Even Falling Skies pales next to Sleepy Hollow and here we have reached the very edge of parody. Not only do we have Americans saving the world - but they will do it with the help of their amazing supernaturally knowledgeable Founding Fathers, who will be Name Dropped in every single episode.The American Revolutionary War has changed from a local independence war to a war against good and evil where righteous knowledgeable Founding Fathers and Heroes used their holy brilliance to resist their demonic, world-ending attacks. Demons from all over the world, from every culture imaginable, flocked to the nascent United States only to be stopped by the omni-present heroic Betsy Ross, Paul Revere and All-Father Washington. Possibly riding Bald Eagles into battle and wearing clothing entirely sewn from American flags.

In season 4, I fully expect a red coated demon wielding the Communist Manifesto to be banished by Ichabod expertly singing the Star Spangled Banner (no mean feat given how hard that song is to sing) while Abbie ineffectually shoots at it (again).

Of course, this isn’t to say that a show or book shouldn’t be focused in the US, have a US setting, a predominantly US cast or even an American hero.
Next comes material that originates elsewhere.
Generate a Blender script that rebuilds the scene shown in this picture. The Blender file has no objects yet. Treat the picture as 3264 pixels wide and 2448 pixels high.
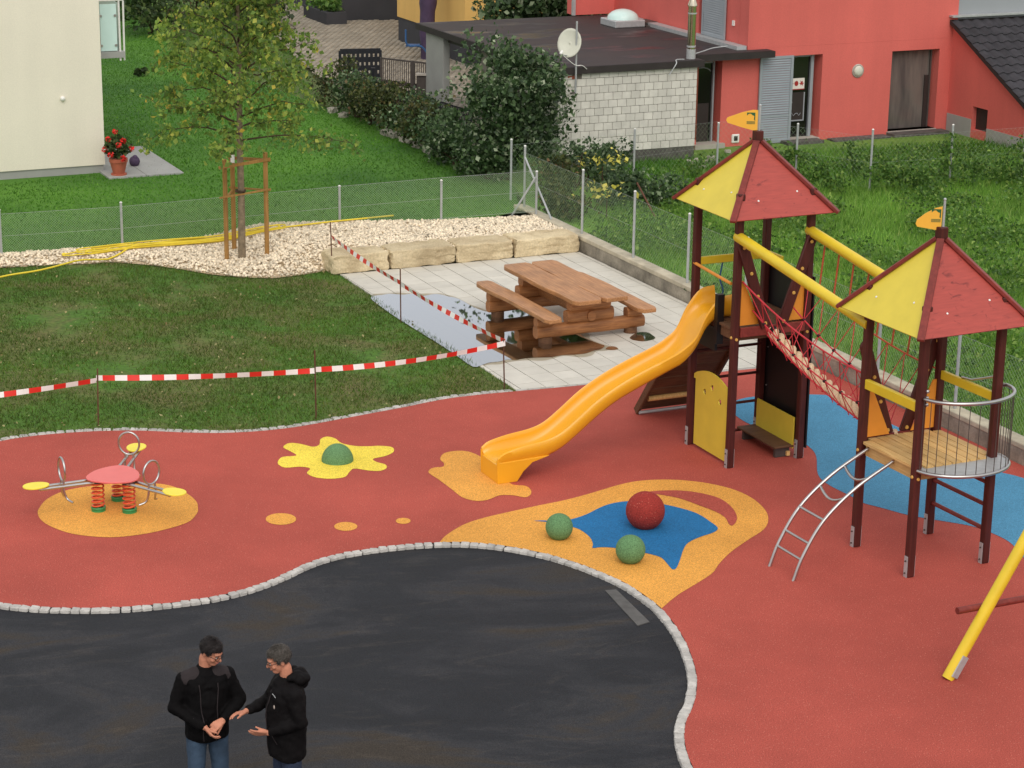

Indeed, many settings lend themselves to such a narrow focus - while I am sure there are many adventures, atrocities and acts of heroism happening around the world in The Walking Dead for instance, there is absolutely no realistic way for Rick & co to actually know about them. They haven’t the technology or the scope to remotely connect with the rest of the world - so while the eternal Rickocracy may annoy us, it’s not an example of this trope even if he is “saving the day.” It works because the threat and the saving are localised rather than global

Revolution has another attempt to subvert this or at least try to challenge this idea - yes we have Americans trying to save the world again but at least it is explained why it falls to these Americans (because the ones trying to save the world are the ones who destroyed it in the first place). It puts some link as to why we’re focusing on these people and only these people when facing a global threat. This was also well done with Warehouse 13 which made a point of why the saviours of the world were American - and that it wasn’t always so. There was something built into the world building beyond “America! Fuck Yeah!
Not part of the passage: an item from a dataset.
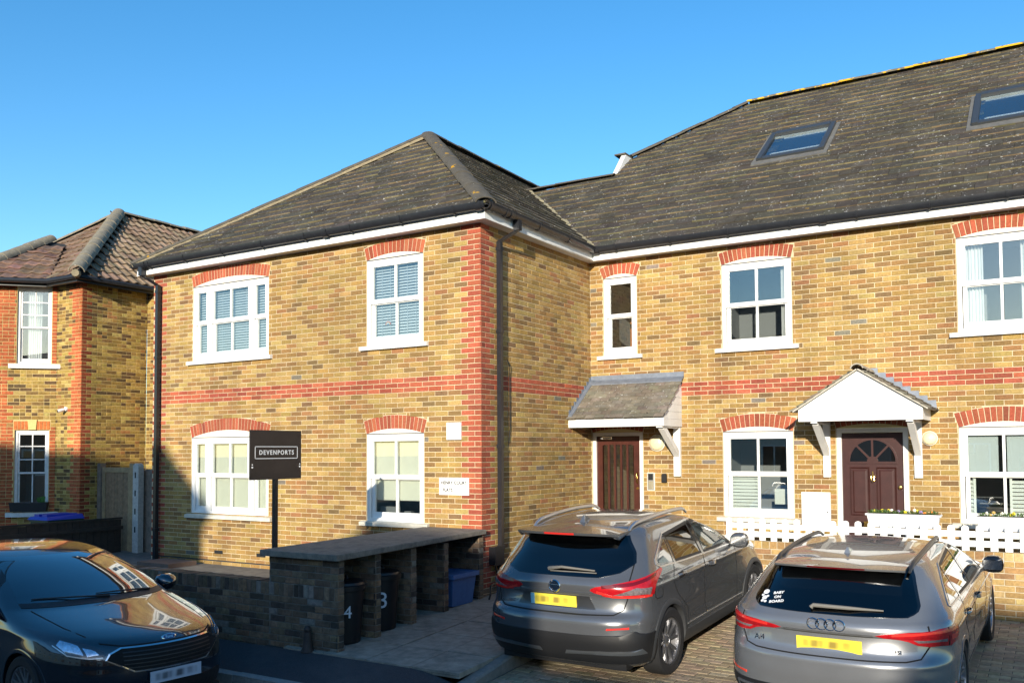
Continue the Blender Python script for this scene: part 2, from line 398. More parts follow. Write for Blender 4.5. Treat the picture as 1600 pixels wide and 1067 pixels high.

Another show that has done a good job of subverting this to some degree is Doctor Who. While the Doctor, an alien, is of course the one who saves the day most of the time (because he’s brilliant), and the show is certainly overwhelmingly British-centric, there is an interesting comment on how the world reacts to the various crises they face: specifically with UNIT. A global accountability is quietly worked into the cannon of Who - when the Slaveen co-opted Downing Street, it was to the UN they had to appeal for access to Britain’s own nuclear weapons. When the Master assumed the role of Prime Minister, he faced fierce criticism for his acting unilaterally without UN consent. On repeated occasions when a problem has arisen, we see Unit being called to help - from the Sontaran invasion to buses randomly falling through portals. And when we do see Britain acting unilaterally, it often ends poorly - from Harriet Jones using Torchwood to destroy an invading space ship, to Torchwood’s disastrous enabling a cybermen invasion.

It isn’t constant and the show remains Britain focused but the sense of global effort, accountability and unity is there. It is not Britain saves the world.

A trope of any powerful nation constantly making global decisions and saving the world would be eye rollingly irritating and arrogant - but this trope is especially destructive and worrisome when presenting a western nation doing so in the modern political context (or most historical contexts, for that matter). Saving other nations, saving the world, is often (usually dishonestly) invoked to justify violent intervention across the world. The idea that the west, and America specifically, can not only unilaterally “save” the world one bomb at a time - but indeed should  - is already deeply ingrained and doesn’t need any further encouragement or support. A more nuanced, a more detailed and less simplistic way of addressing global problems is desperately needed - one that doesn’t emphasise unilateral action and the world needing an American saviour.